> _Task details_
Among these lines, how many include "from"? Answer only with the number.

> _Materials provided_
<<<<

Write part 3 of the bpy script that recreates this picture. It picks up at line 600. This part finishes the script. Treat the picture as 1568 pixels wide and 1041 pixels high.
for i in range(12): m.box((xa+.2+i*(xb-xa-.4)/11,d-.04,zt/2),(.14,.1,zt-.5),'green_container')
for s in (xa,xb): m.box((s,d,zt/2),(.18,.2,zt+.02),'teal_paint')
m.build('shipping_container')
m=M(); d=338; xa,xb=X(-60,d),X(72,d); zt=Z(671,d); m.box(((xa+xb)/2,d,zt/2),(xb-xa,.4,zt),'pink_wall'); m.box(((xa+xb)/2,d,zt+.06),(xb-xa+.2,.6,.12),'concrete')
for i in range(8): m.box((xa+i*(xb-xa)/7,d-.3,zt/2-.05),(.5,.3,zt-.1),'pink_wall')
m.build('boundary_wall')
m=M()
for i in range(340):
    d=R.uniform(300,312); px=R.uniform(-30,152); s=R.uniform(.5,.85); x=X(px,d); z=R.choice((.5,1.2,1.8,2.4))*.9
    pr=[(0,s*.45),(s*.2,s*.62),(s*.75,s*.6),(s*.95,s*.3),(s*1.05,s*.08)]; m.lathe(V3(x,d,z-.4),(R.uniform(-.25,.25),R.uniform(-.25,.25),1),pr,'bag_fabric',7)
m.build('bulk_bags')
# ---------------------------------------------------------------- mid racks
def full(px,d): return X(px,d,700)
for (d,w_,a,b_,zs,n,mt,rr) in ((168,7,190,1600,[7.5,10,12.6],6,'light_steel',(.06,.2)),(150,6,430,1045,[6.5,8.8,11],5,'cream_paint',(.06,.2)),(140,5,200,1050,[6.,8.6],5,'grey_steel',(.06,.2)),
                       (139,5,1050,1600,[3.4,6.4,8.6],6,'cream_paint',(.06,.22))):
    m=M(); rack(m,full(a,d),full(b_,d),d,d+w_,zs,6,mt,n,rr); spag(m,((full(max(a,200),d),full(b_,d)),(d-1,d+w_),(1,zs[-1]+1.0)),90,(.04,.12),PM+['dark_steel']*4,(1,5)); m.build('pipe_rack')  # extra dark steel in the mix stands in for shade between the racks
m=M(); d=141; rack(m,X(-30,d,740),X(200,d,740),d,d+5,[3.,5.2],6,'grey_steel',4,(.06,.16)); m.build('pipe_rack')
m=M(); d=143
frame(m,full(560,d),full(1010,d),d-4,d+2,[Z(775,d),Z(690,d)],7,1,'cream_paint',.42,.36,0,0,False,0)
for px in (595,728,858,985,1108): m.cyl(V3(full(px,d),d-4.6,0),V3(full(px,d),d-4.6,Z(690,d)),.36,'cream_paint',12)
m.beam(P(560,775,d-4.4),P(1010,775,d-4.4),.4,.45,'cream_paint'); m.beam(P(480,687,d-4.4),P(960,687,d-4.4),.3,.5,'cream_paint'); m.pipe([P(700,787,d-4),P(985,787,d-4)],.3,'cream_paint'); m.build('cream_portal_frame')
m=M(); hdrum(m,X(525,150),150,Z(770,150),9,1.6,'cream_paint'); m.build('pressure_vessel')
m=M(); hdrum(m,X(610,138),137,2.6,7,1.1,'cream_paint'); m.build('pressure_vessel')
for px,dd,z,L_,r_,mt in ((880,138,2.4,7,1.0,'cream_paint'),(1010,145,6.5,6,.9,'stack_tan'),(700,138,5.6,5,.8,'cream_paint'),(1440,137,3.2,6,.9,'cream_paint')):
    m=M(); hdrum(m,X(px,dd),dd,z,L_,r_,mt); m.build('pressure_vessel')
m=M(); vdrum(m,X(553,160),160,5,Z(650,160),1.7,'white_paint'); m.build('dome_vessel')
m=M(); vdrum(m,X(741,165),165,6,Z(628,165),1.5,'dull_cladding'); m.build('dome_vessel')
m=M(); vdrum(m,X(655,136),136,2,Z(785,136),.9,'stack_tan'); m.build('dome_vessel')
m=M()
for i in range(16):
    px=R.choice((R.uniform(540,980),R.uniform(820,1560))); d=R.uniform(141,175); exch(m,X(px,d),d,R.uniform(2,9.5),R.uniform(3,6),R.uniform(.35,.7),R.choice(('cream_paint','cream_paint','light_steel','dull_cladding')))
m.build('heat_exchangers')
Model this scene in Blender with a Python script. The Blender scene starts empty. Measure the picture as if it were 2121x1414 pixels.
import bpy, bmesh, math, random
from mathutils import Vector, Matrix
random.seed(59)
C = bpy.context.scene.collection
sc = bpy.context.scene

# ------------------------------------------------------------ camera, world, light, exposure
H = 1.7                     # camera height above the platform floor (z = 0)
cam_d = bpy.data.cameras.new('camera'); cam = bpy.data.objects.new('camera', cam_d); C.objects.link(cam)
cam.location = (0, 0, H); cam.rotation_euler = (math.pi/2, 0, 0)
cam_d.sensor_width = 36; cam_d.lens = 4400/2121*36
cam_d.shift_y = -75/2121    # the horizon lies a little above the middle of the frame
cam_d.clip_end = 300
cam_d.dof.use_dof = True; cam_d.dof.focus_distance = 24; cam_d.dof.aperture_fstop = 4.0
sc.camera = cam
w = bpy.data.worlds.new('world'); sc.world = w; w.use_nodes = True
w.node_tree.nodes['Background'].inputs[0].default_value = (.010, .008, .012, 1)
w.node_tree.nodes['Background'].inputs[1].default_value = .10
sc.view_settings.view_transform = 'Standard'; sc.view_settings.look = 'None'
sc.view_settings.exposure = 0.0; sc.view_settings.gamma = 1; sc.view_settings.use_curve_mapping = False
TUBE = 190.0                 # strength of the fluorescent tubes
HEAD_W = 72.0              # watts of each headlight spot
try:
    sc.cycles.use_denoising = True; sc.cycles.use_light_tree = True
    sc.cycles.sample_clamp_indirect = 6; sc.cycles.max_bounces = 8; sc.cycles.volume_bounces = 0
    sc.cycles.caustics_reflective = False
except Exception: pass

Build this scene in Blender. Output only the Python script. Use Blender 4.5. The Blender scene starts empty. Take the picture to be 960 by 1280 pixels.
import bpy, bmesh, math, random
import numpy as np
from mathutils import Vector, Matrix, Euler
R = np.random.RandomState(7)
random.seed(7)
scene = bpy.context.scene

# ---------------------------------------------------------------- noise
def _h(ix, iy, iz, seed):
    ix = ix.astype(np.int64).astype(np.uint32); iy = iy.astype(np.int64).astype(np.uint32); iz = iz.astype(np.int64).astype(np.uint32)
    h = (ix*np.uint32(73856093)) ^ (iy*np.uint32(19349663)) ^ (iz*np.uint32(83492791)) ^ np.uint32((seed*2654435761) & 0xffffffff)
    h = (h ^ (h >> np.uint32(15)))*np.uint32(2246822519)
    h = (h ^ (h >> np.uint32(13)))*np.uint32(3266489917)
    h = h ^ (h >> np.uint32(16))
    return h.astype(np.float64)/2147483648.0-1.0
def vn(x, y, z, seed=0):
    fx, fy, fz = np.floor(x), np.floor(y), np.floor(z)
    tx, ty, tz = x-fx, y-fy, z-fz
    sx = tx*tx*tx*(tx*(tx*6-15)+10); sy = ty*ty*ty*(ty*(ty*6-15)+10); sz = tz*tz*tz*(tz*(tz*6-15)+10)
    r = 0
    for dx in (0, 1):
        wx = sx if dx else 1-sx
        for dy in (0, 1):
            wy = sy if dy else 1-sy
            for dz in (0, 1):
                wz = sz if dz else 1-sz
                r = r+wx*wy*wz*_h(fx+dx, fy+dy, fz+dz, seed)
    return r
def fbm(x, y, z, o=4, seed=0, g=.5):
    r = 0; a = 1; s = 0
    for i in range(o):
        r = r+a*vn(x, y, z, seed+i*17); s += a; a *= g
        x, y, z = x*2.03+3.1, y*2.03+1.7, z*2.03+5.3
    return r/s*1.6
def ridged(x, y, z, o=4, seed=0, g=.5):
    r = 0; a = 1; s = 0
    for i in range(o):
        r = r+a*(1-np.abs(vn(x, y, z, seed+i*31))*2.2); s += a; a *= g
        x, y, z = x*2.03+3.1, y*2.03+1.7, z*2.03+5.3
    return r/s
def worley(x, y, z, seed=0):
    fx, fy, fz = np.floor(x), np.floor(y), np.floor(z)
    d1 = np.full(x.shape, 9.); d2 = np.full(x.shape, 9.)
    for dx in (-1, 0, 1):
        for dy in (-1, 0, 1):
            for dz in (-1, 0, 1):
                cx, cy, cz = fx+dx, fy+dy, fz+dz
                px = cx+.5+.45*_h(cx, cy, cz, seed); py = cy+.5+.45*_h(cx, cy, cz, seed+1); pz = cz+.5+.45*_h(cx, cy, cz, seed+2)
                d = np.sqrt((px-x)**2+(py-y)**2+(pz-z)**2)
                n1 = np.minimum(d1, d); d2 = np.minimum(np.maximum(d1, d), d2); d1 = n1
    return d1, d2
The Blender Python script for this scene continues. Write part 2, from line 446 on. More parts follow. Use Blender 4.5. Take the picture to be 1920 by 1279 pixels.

>>>>

> _Output below_
3